Dear Reader Who Didn’t Love My Book…

Dear Reader Who Didn’t Love My Book,

First of all, thank you. You took a risk on me. I really appreciate that. Asking a stranger to read your novel is just about the hardest thing we writers have to do. (Apart from writing query letters.) So when someone actually decides to purchase a book, we experience a rare and wonderful gratitude that you decided to take the plunge.

A rare and wonderful gratitude that is quickly buried by an avalanche of anxiety.

See, here’s the thing: I want to have written the book just for you. I do. But there’s a good chance I didn’t. It’s not that I don’t respect your personal taste in fiction – I am a cheerleader for diversity in books and the people who read them. Love what you love, and do so unapologetically. But whenever someone picks up my book, I reach for a tremulous hope that it will be the next thing you love unapologetically.

When it is? Well, we’ve just proven that magic is real. That’s the only word to adequately describe the inexplicable connection between writer and reader. Somehow a writer finds a story and manages to write it down, and then a reader – usually a complete stranger – finds herself in that story. How did she get there?

Magic.

I’m pretty sure when you picked up my book, you were hoping for magic. Otherwise, why read a book at all? Okay, there are other reasons. But magic is the best reason. So you started reading, and maybe a few pages in – or perhaps as late as a few chapters – you started to get a sinking feeling, a gut-level ache that told you my book was absent magic.

I’m sorry you didn’t find yourself in my words. I mean that, sincerely. After all, you invested time and money in hopes of making a connection. Do I still believe in my book? Yes. Usually just slightly more than I believe I’m a hack. (It’s a writer thing.) True, my ego gets bruised from time to time when people say they didn’t love the fruit of months, sometimes years of hard work. But I won’t spend even one second trying to convince you why you’re wrong. Because you’re not.

I didn’t write it for you. Wish I could have warned you of that in advance. (My time machine is on the fritz, else I would.)

I truly hope the next book you read is chock full o’ magic. Meanwhile, feel free to share your non-magical experience in a review. A thoughtful negative review is just as valuable to a writer as a thoughtful positive one. Your words probably won’t change my approach to writing, but they will remind me of an important and universal literary truth: no book is for everyone.

And that’s okay.

Happy reading.

Sincerely,

The Author

 


Comments

3 responses to “Dear Reader Who Didn’t Love My Book…”

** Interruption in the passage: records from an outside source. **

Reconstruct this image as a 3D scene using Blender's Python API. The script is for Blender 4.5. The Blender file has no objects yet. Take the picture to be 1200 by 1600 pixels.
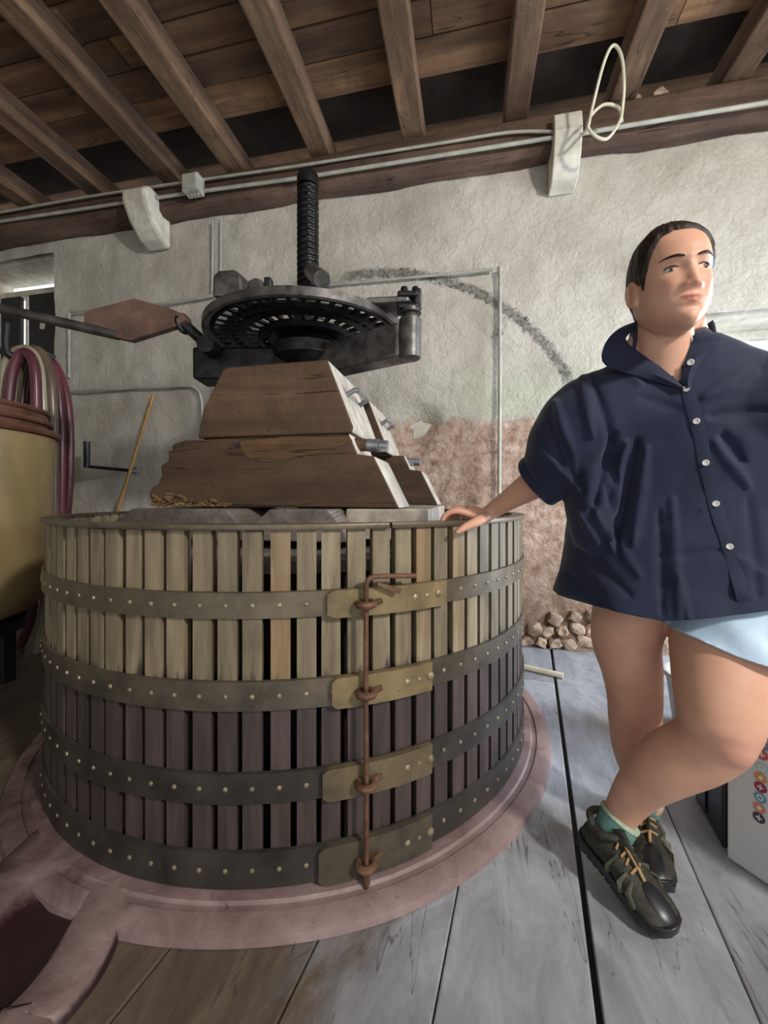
import bpy, bmesh, math, random
from mathutils import Vector, Matrix, noise
random.seed(7)
C = bpy.context.scene.collection
sc = bpy.context.scene
PI = math.pi
# ------------------------------------------------------------------ camera
F, HZ, YAW = 640.0, 780.0, math.radians(11.7)
cs, sn = math.cos(YAW), math.sin(YAW)
cam_d = bpy.data.cameras.new('camera'); cam = bpy.data.objects.new('camera', cam_d); C.objects.link(cam)
cam.location = (0, 0, 1.0); cam.rotation_euler = (PI/2, 0, YAW)
cam_d.sensor_fit = 'HORIZONTAL'; cam_d.sensor_width = 36.0; cam_d.lens = 36.0*F/1200.0
cam_d.shift_y = (HZ-800)/1200.0
cam_d.clip_start = 0.02
sc.camera = cam
# ------------------------------------------------------------------ light
w = bpy.data.worlds.new('daylight'); sc.world = w; w.use_nodes = True
bg = w.node_tree.nodes['Background']; bg.inputs[0].default_value = (0.93, 0.97, 1.0, 1); bg.inputs[1].default_value = 1.15

def area(name, loc, target, size, power, col, sy=None):
    l = bpy.data.lights.new(name, 'AREA'); l.energy = power; l.color = col; l.size = size
    if sy: l.shape = 'RECTANGLE'; l.size_y = sy
    o = bpy.data.objects.new(name, l); C.objects.link(o); o.location = loc
    o.rotation_euler = (Vector(target)-Vector(loc)).to_track_quat('-Z', 'Y').to_euler(); return o
area('key_light_right', (2.75, -1.1, 2.95), (-0.3, 1.5, 1.1), 0.30, 150, (1.0, 0.96, 0.91))  # unseen light added indoors, standing in for sun from the right
area('doorway_daylight', (3.0, 2.15, 1.35), (-0.2, 1.3, 0.15), 1.1, 145, (0.76, 0.87, 1.0), 1.9)
sc.view_settings.view_transform = 'Standard'; sc.view_settings.look = 'None'
sc.view_settings.gamma = 1.0; sc.view_settings.use_curve_mapping = False
sc.view_settings.exposure = 0.0
# ------------------------------------------------------------------ helpers
def lin(h):
    r = [((h >> k) & 255)/255 for k in (16, 8, 0)]
    return tuple((c/12.92 if c <= .04045 else ((c+.055)/1.055)**2.4) for c in r) + (1,)
def room(X, Y, Z=0): return Vector((X*cs-Y*sn, X*sn+Y*cs, Z))       # camera-aligned metres to room metres
def ray(px, py): return room((px-600)/F, 1, (HZ-py)/F)
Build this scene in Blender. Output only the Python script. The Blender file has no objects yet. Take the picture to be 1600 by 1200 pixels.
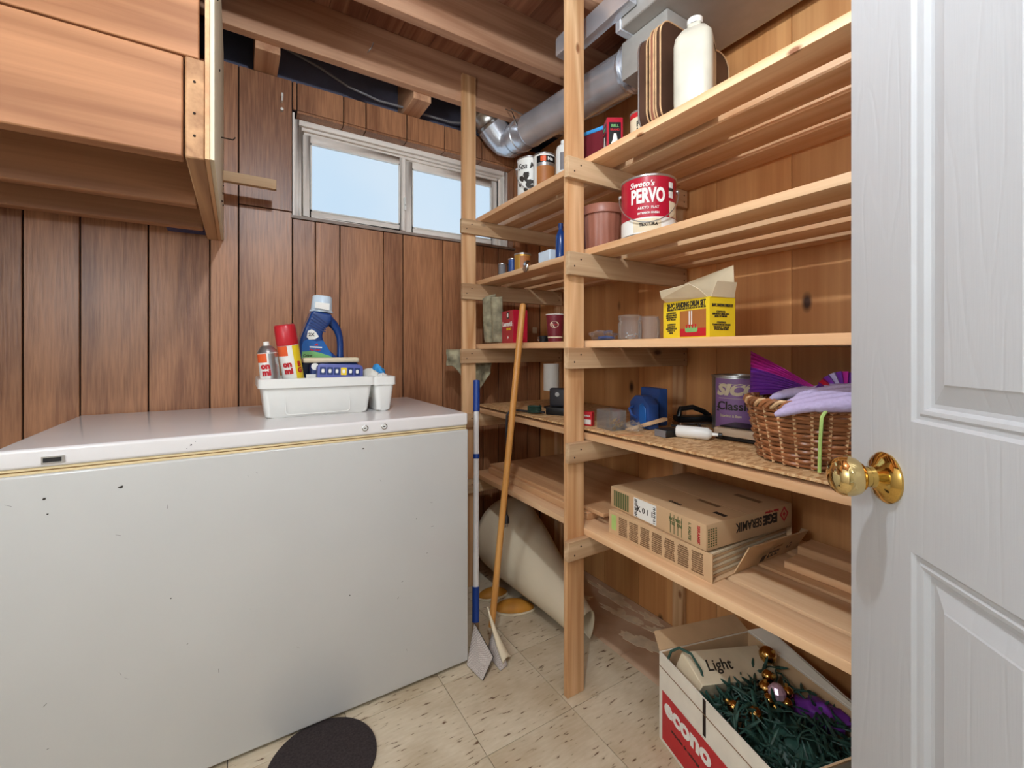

  1. You’re right of course. It is magic that connects an author to a reader, I am grateful for that magic, and for you.

  2. I just finished your book Stolen Things and I have purchased Duck. If you edit as well as you write even I could create something amazing with some help from you.
    Can we expect another Gem sometime soon? Please say yes. It would be very very terribly nasty if you said anything other than yes 🙂
    Stolen Things was the best book I have read in a long time.

  3. I have a book that’s awaiting the revision muse, and another that’s making its way from my brain to the page, but both are moving slowly because of all the editing work I need to catch up on. But to answer your question, not soon, but yes. Thanks for the kind words. I’ll pass them along to Raspberry.